When to Guess on Data Insights on the GMAT
The GMAT’s Data Insights section is very challenging for most test-takers. It contains 20 questions, most of which have two or three parts, and you’re only given 45 minutes to complete it. That means that if you spread your time evenly among them, you should spend about 2 minutes per question.
DI is one of many opportunities to advance your candidacy. Even if an MBA program does not place any particular emphasis on Data Insights, strong DI scores can only help your candidacy. A solid score can boost your admissions chances—and can certainly hurt those chances if you blow it off as inconsequential. Let’s look at how to prep for the Data Insights section and when to guess during the test.
Prepping for Data Insights
GMAT DI is identical to the GMAT Quantitative and Verbal sections in that you use a college-level command of grammar, reasoning, vocabulary, and math to negotiate critical thinking problems amidst the constraints of the clock and the online testing scenario. Similarly, DI offers business-oriented, problem-solving scenarios in which you must manipulate spreadsheets and statistical information to deduce inferences that answer the questions asked.
Thus, the primary way to grow in DI is to first refresh yourself on the grammar and math you haven’t seen in years to strengthen your cognitive prowess in the Quantitative and Verbal sections. Once you have rehearsed the pattern-recognition, translation, and work-smarter behaviors demanded by the Quant and Verbal sections to the point that you are raising your scores in those sections, then apply yourself to the different mediums presented by DI.
Here’s one great way to approach your GMAT prep for Data Insights:
- Drill yourself back to a daily familiarity with the math and language concepts demanded by the Quant and Verbal sections.
- Apply that knowledge to the patterned ways that the Quant and Verbal sections require you to use those concepts.
- Practice those applied behaviors until they’re second nature, and your Quant and Verbal scores rise.
- Acquaint yourself with the unique medium and format of the Data Insights section. Get used to the repeated ways in which DI presents information and questions and the patterned methods to efficiently attack the problem-solving it demands.
- When you see your DI practice scores rise, take full-length practice tests so that you encounter DI in its “natural habitat.” That way, you’ll then see the continuity between the logical reasoning and data analysis demanded by DI and all the other sections of the GMAT.
When to Guess and Move On (GAMO)
We have found the solution to fretting about timing on Test Day, and it may surprise you: Guessing blindly is the way to raise your Data Insights score. If you can quickly determine that a two-parts problems will take you more than three minutes to solve, just guess and move on (GAMO).
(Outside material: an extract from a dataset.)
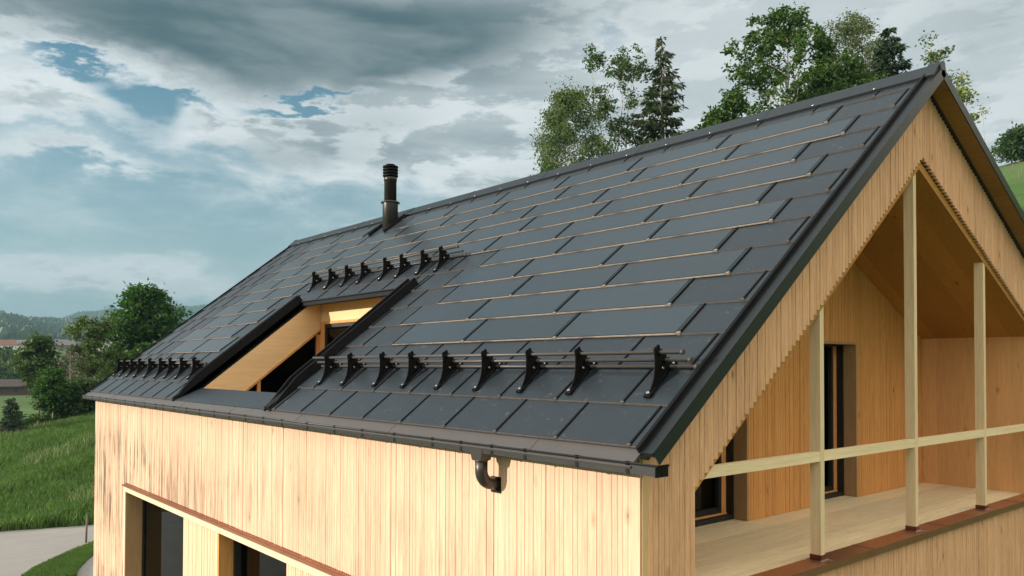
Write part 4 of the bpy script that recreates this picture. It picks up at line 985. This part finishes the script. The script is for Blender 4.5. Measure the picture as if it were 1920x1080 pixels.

Of course, you can’t raise your score by guessing blindly on the entire section. Knowing when to guess takes practice.
GAMO Step 1: Know thyself
Because everyone is different, no GMAT instructor can tell you which questions to skip. (And when I say “skip,” that means GAMO.) Your first step is to practice all five DI question types to learn which ones are most troublesome for you.
- Data Sufficiency
- Tables
- Graphs
- Multi-Source Reasoning
- Two-Parts
GAMO Step 2: Assess before you guess
By solving a more straightforward Table Analysis question, I “free up” one of my guesses for the question type that takes me almost as long: Multi-Source Reasoning. This is why practicing and learning your strengths within the section is key to implementing the GAMO strategy.
GAMO Step 3: Count the singletons
I’ve been referring to two-part questions because some Data Insight questions only have one part. Most Data Insight sections on the GMAT have about three of these single-part questions, which I call singletons. You can tell as soon as a question appears on screen whether it has multiple parts or is just a single, multiple-choice question. When you see one of these singletons, take the time to solve it.
Because most DI sections have at least two singletons, make a tick mark on your noteboard to keep count of how many you’ve seen. If you are trying to decide whether to guess on a two-part question number 10, you can factor in the likelihood of having a singleton appear next; if you have only seen one of them, you can pretty safely guess on number 10 and expect a singleton as 11 or 12.
You need to practice GMAT questions to both improve your performance and evaluate which question types are your strongest.
I recently implemented this strategy on both a Manhattan Prep Powered by Kaplan practice test and a GMAC practice test. On both tests, I guessed on three questions, but because I hadn’t wasted any time trying to solve them (and probably still getting them wrong), I had more time to work on the remaining questions. I answered those three GAMO questions incorrectly, but I answered the other nine questions correctly on each test, which helped me get a good GMAT score.